Players tossed following mayhem

STEVE GREEN, QMI Agency

, Last Updated: 9:51 PM ET

Any more games like Friday night and the London Nationals and LaSalle Vipers will have to start handing out those “Hello, my name is” name tags to all the new faces on their benches.

Game 2 of their GOJHL Western Conference semifinal ended on an ugly note with a line brawl involving 11 players. In all six on either side were suspended for Sunday night’s game at the Western Fair Sports Centre.

Out for the Nationals were defencemen Shayne McVittie and Martin Greenaway, forwards Joanthon Sims, Billy Eansor and Pieter Schinkelshoek and goalie Mike Coulter. Sitting out for the Vipers were defenceman Zack Percy, goalie Joseph Lepera and forwards Spencer Van Buskirk, Dylan Denomme, Brendan McCann and Dylan Seguin.

Additional suspensions could still be handed out, said Nationals’ assistant GM Tim Simmons.

The mayhem started with 29 seconds left in the third and the Vipers up 7-5. Schinkelshoek was assessed a charging major and a game misconduct after running into goalie Adam Shibuya, who was concussed, behind the LaSalle net. The Nationals say video seemed to show Schinkelshoek tried, unsuccessfully, to cut between Shibuya and the goal and the collision was unintentional.

Eight seconds after that, the line brawl erupted. McVittie took a two-handed swing at Dylan Seguin for an alleged spear, Zack Perry of the Vipers got tagged with the instigator minor and all 11 players on the ice — the Nationals were shorthanded at the time — squared off. Lepera got into it with Coulter, a rash move considering Shibuya was out of the game. Defenceman Scott Prier had to don the pads for the remaining 21 seconds.

It was the second major brawl of the season between the teams, who had a similar donnybrook in LaSalle Jan. 9.

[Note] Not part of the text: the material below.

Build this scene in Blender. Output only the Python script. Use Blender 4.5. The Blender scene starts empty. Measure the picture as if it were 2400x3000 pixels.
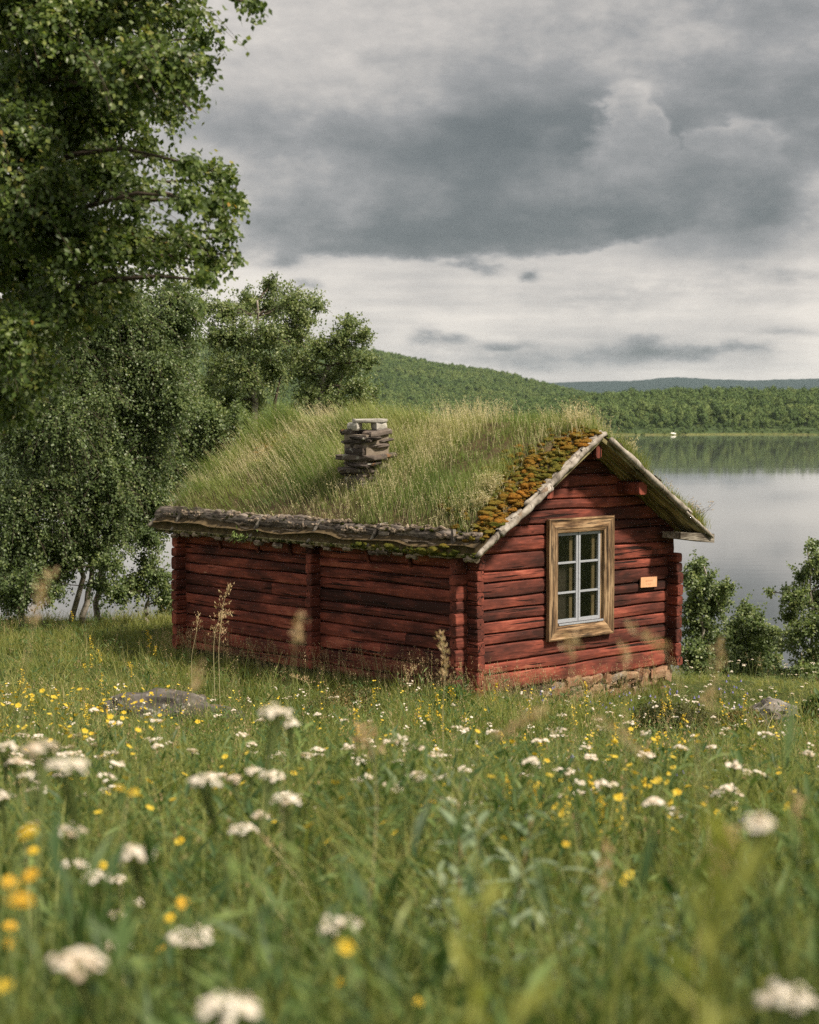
import bpy, math, random
import numpy as np
from mathutils import Vector, Matrix

# ------------------------------------------------------------------ camera, sky, sun, exposure
S = bpy.context.scene
COL = S.collection
R = np.random.default_rng(7)
random.seed(7)
PITCH = math.atan(287 / 5000)

cam_d = bpy.data.cameras.new("camera")
cam = bpy.data.objects.new("camera", cam_d)
COL.objects.link(cam)
cam.location = (0, 0, 0)
cam.rotation_euler = (math.pi / 2 - PITCH, 0, 0)
cam_d.sensor_fit = 'HORIZONTAL'
cam_d.sensor_width = 24
cam_d.lens = 50
cam_d.clip_start = 0.05
cam_d.clip_end = 30000
cam_d.dof.use_dof = True
cam_d.dof.focus_distance = 20.5
cam_d.dof.aperture_fstop = 2.8
S.camera = cam

S.view_settings.view_transform = 'Standard'
S.view_settings.look = 'None'
S.view_settings.gamma = 1
S.view_settings.use_curve_mapping = False
S.view_settings.exposure = 0.5
S.render.engine = 'CYCLES'
S.cycles.max_bounces = 7
S.cycles.transparent_max_bounces = 8
S.cycles.volume_bounces = 0
S.cycles.sample_clamp_indirect = 2.5
S.cycles.use_denoising = False   # the residue reads as film grain; a denoiser smears grass and leaves

SUN_EL, SUN_AZ = math.radians(50), math.radians(116)   # azimuth clockwise from +Y
sun_dir = Vector((math.sin(SUN_AZ) * math.cos(SUN_EL), math.cos(SUN_AZ) * math.cos(SUN_EL), math.sin(SUN_EL)))
sun_l = bpy.data.lights.new("sun", 'SUN')
sun_l.energy = 4.8
sun_l.angle = math.radians(6)
sun_l.color = (1.0, 0.88, 0.72)
sun = bpy.data.objects.new("sun", sun_l)
sun.rotation_euler = sun_dir.to_track_quat('Z', 'Y').to_euler()
COL.objects.link(sun)


class NT:
    """small helper that writes node trees"""
    def __init__(s, tree):
        s.t = tree
        s.n = tree.nodes
        s.l = tree.links
        s.n.clear()

    def new(s, kind, **kw):
        nd = s.n.new(kind)
        for k, v in kw.items():
            setattr(nd, k, v)
        return nd

    def put(s, sock, v):
        if v is None:
            return
        if isinstance(v, bpy.types.NodeSocket):
            s.l.new(v, sock)
        elif isinstance(v, (tuple, list)):
            if sock.type == 'RGBA' and len(v) == 3:
                v = (*v, 1)
            sock.default_value = v
        else:
            sock.default_value = v

    def m(s, op, a, b=None, c=None, clamp=False):
        nd = s.new('ShaderNodeMath', operation=op, use_clamp=clamp)
        for i, v in enumerate((a, b, c)):
            s.put(nd.inputs[i], v)
        return nd.outputs[0]

    def vm(s, op, a, b=None):
        nd = s.new('ShaderNodeVectorMath', operation=op)
        s.put(nd.inputs[0], a)
        s.put(nd.inputs[1], b)
        return nd.outputs[0]

    def smooth(s, v, lo, hi):
        nd = s.new('ShaderNodeMapRange', interpolation_type='SMOOTHSTEP')
        s.put(nd.inputs[0], v)
        nd.inputs[1].default_value = lo
        nd.inputs[2].default_value = hi
        return nd.outputs[0]

    def lin(s, v, lo, hi, a=0.0, b=1.0):
        nd = s.new('ShaderNodeMapRange')
        s.put(nd.inputs[0], v)
        for i, q in enumerate((lo, hi, a, b)):
            nd.inputs[i + 1].default_value = q
        return nd.outputs[0]

    def noise(s, vec, scale, detail=4, rough=0.55, dist=0.0, color=False):
        nd = s.new('ShaderNodeTexNoise')
        s.put(nd.inputs['Vector'], vec)
        nd.inputs['Scale'].default_value = scale
        nd.inputs['Detail'].default_value = detail
        nd.inputs['Roughness'].default_value = rough
        nd.inputs['Distortion'].default_value = dist
        return nd.outputs[1 if color else 0]

    def voro(s, vec, scale, feature='F1', out=0):
        nd = s.new('ShaderNodeTexVoronoi', feature=feature)
        s.put(nd.inputs['Vector'], vec)
        nd.inputs['Scale'].default_value = scale
        return nd.outputs[out]

    def ramp(s, fac, stops, interp='LINEAR'):
        nd = s.new('ShaderNodeValToRGB')
        cr = nd.color_ramp
        cr.interpolation = interp
        while len(cr.elements) < len(stops):
            cr.elements.new(0.5)
        for e, (p, c) in zip(cr.elements, stops):
            e.position = p
            e.color = (*c, 1) if len(c) == 3 else c
        s.put(nd.inputs[0], fac)
        return nd.outputs[0]

    def mix(s, f, a, b, mode='MIX'):
        nd = s.new('ShaderNodeMix', data_type='RGBA', blend_type=mode)
        s.put(nd.inputs[0], f)
        s.put(nd.inputs[6], a)
        s.put(nd.inputs[7], b)
        return nd.outputs[2]

    def scale(s, vec, xyz):
        nd = s.new('ShaderNodeMapping')
        s.put(nd.inputs[0], vec)
        nd.inputs[3].default_value = xyz
        return nd.outputs[0]

    def attr(s, name, out=2):
        return s.new('ShaderNodeAttribute', attribute_name=name).outputs[out]

    def bump(s, h, strength=0.5, dist=0.01):
        nd = s.new('ShaderNodeBump')
        s.put(nd.inputs['Height'], h)
        nd.inputs['Strength'].default_value = strength
        nd.inputs['Distance'].default_value = dist
        return nd.outputs[0]

    def objvec(s, rnd=True):
        o = s.new('ShaderNodeTexCoord').outputs['Object']
        if not rnd:
            return o
        r = s.m('MULTIPLY', s.new('ShaderNodeObjectInfo').outputs['Random'], 37.0)
        c = s.new('ShaderNodeCombineXYZ')
        for i in range(3):
            s.l.new(r, c.inputs[i])
        return s.vm('ADD', o, c.outputs[0])

    def pos(s):
        return s.new('ShaderNodeNewGeometry').outputs['Position']


def build_world():
    w = bpy.data.worlds.new("World")
    S.world = w
    w.use_nodes = True
    t = NT(w.node_tree)
    d = t.new('ShaderNodeTexCoord').outputs['Generated']
    sx = t.new('ShaderNodeSeparateXYZ')
    t.l.new(d, sx.inputs[0])
    X, Y, Z = sx.outputs
    az = t.m('ARCTAN2', X, Y)
    el = t.m('ARCSINE', Z)
    # cloud space: azimuth and elevation (radians), gently warped
    cv = t.new('ShaderNodeCombineXYZ')
    t.put(cv.inputs[0], az)
    t.put(cv.inputs[1], t.m('MULTIPLY', el, 1.9))
    t.put(cv.inputs[2], 3.7)
    base = cv.outputs[0]
    w1 = t.noise(base, 9, 3, 0.55)
    w2 = t.noise(t.vm('ADD', base, (5, 9, 2)), 9, 3, 0.55)
    w3 = t.noise(t.vm('ADD', base, (1, 3, 7)), 38, 5, 0.6)
    w4 = t.noise(t.vm('ADD', base, (8, 2, 4)), 38, 5, 0.6)
    def ctr(v, k):
        return t.m('MULTIPLY', t.m('SUBTRACT', v, 0.5), k)
    a = t.m('ADD', t.m('ADD', az, ctr(w1, .07)), ctr(w3, .022))
    e = t.m('ADD', t.m('ADD', el, ctr(w2, .035)), ctr(w4, .014))

    def blob(px, py, rx, ry, wgt):
        ai, ei = (px - 1200) / 5000, (1213 - py) / 5000
        qa = t.m('DIVIDE', t.m('SUBTRACT', a, ai), rx / 5000)
        qe = t.m('DIVIDE', t.m('SUBTRACT', e, ei), ry / 5000)
        r2 = t.m('ADD', t.m('MULTIPLY', qa, qa), t.m('MULTIPLY', qe, qe))
        return t.m('MULTIPLY', t.m('EXPONENT', t.m('MULTIPLY', r2, -1.0)), wgt)

    def add(*v):
        r = v[0]
        for q in v[1:]:
            r = t.m('ADD', r, q)
        return r

    def mul(*v):
        r = v[0]
        for q in v[1:]:
            r = t.m('MULTIPLY', r, q)
        return r

    def inv(v):
        return t.m('SUBTRACT', 1.0, v)

    soft = t.noise(base, 5, 6, 0.5)
    mid = t.noise(t.vm('ADD', base, (4, 4, 4)), 11, 8, 0.60)
    hn = t.noise(t.vm('ADD', base, (2, 6, 1)), 48, 7, 0.66)
    # broad grey veil over everything
    k = add(mul(t.lin(soft, .32, .68), .20), ctr(mid, .52), ctr(hn, .30), .04)
    # the great bank: its level underside climbs a little to the right
    lift = mul(t.smooth(az, .06, .24), .017)
    edge = t.m('SUBTRACT', add(el, ctr(w2, .012), ctr(w4, .010), ctr(hn, .006)), add(lift, .090))
    under = t.smooth(edge, -.001, .0055)
    span = mul(t.smooth(a, -.135, -.035), inv(t.smooth(a, .19, .27)))
    low = inv(t.smooth(edge, .006, .075))
    bank = mul(span, add(mul(low, .74), .12))
    for bb in [(1500, 520, 800, 210, .26), (2380, 430, 200, 120, .26), (750, 180, 520, 200, -.16), (2150, 250, 620, 230, .34), (1850, 420, 360, 130, .16), (1000, 425, 330, 75, .30), (760, 400, 200, 55, .16), (1380, 420, 380, 110, .24), (1700, 430, 300, 90, .30), (1250, 660, 420, 70, .30), (1700, 650, 260, 55, .22), (2380, 360, 220, 170, .24), (2300, 60, 420, 70, .12),
               (2200, 610, 120, 50, .22), (760, 700, 90, 28, .16)]:
        bank = add(bank, blob(*bb))
    k = add(k, mul(bank, add(.44, t.lin(mid, .32, .68, 0, .50))))
    ring = add(under, mul(inv(under), add(.24, mul(t.smooth(az, .10, .20), t.smooth(el, .075, .10), .55))))
    k = mul(k, ring)
    # towering heads in front of it, crisp above and melting into the bank below
    hb = [(1835, 330, 85, 62), (1900, 375, 75, 62), (1835, 450, 150, 110), (2060, 470, 110, 80), (2150, 470, 110, 82), (2010, 540, 150, 90), (2215, 560, 75, 60)]
    hsum = None
    for (px, py, rx, ry) in hb:
        v = blob(px, py, rx, ry, 1.0)
        hsum = v if hsum is None else t.m('MAXIMUM', hsum, v)
    hm = mul(t.smooth(add(hsum, ctr(hn, .46), ctr(w3, .40)), .28, .58), t.smooth(el, .108, .150))
    body = add(.22, ctr(mid, .3), ctr(hn, .55), mul(inv(t.smooth(el, .105, .175)), .60), mul(t.smooth(hsum, .4, 1.0), .08))
    k = t.mix(mul(hm, .85), k, body)
    # little ragged clouds over the horizon
    small = [(1275, 1000, 60, 20, .6), (1480, 998, 90, 15, .6), (1910, 1025, 80, 26, .6), (2010, 1055, 150, 24, .5), (2150, 1040, 60, 14, .4),
             (950, 825, 36, 17, .5), (1500, 785, 30, 14, .6), (1340, 765, 60, 15, .5), (1600, 1050, 360, 36, .34), (1900, 860, 420, 40, .16), (2300, 800, 200, 30, .2), (2280, 980, 120, 14, .2), (860, 760, 90, 22, .4)]
    sm = None
    for bb in small:
        v = blob(*bb)
        sm = v if sm is None else t.m('ADD', sm, v)
    k = t.m('ADD', k, t.m('MULTIPLY', sm, t.lin(hn, .3, .7, .35, 1.25)))
    # faint level bands low over the horizon
    bands = t.noise(t.scale(base, (2.0, 11, 1)), 3.5, 6, 0.55)
    lowsky = t.m('SUBTRACT', 1.0, t.smooth(el, .075, .105))
    k = add(k, mul(t.m('SUBTRACT', bands, .45), lowsky, .50), mul(lowsky, -.10))
    k = mul(t.m('TANH', t.m('MULTIPLY', t.m('MAXIMUM', k, 0.0), 1.36)), .95)
    colr = t.ramp(k, [(0.0, (.82, .76, .69)), (.2, (.60, .565, .53)), (.5, (.335, .335, .335)), (.8, (.168, .184, .189)), (1.0, (.090, .109, .115))])
    sky = t.new('ShaderNodeTexSky', sky_type='NISHITA')
    sky.sun_disc = False
    sky.sun_elevation = SUN_EL
    sky.sun_rotation = SUN_AZ
    b1 = t.new('ShaderNodeBackground')
    t.put(b1.inputs[0], sky.outputs[0])
    b1.inputs[1].default_value = 0.08
    b2 = t.new('ShaderNodeBackground')
    t.put(b2.inputs[0], colr)
    b2.inputs[1].default_value = 0.74
    mx = t.new('ShaderNodeMixShader')
    mx.inputs[0].default_value = 0.96
    t.l.new(b1.outputs[0], mx.inputs[1])
    t.l.new(b2.outputs[0], mx.inputs[2])
    out = t.new('ShaderNodeOutputWorld')
    t.l.new(mx.outputs[0], out.inputs[0])


build_world()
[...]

“What upsets us is both times have been when we were shorthanded,” Nationals GM and head coach Tim Flynn said Sunday.

“ . . . they’ve had two of their guys on one of ours. At this point, I’d hope it’s out of the system, but both teams are playing for keeps, that’s for sure. O

Vipers head coach John Nelson said it was “playoff hockey.”

“You have to expect the unexpected,” he said. “Those situations can be intense and I thought our guys handles themselves well.”

Asked if he thought a repeat was possible, Nelson replied: “Unfortunately I don’t have a crystal ball for things like that, but we’re going to just keep doing what we have been doing. That’s always been our message come playoff time.”

The Nationals’ game plan all along was to be physical with the smaller, speedy Vipers. But throw in the emotion of a playoff series and Flynn said situations like this will arise.

“We want them to finish their checks, but at the same time we want them to be clean hits,” he said after addressing his team uncharacteristically loudly in a pregame meeting. “We can’t take penalties 200 feet away, or even in the neutral zone. I don’t mind penalties in our own end if they take away scoring opportunities, but you can’t give them that many chances because they’ve got a very good power play.”

Add to that some errors that proved costly Friday, when the Vipers scored five straight goals to wipe out a 2-0 deficit.

“We’ve just got to be smarter,” Flynn said. “Our defence made some bad mistakes in that game and it wasn’t like they were getting beaten because they’re not good players. I don’t mind getting beaten by a better team, but I do mind when it’s because we make mental mistakes.”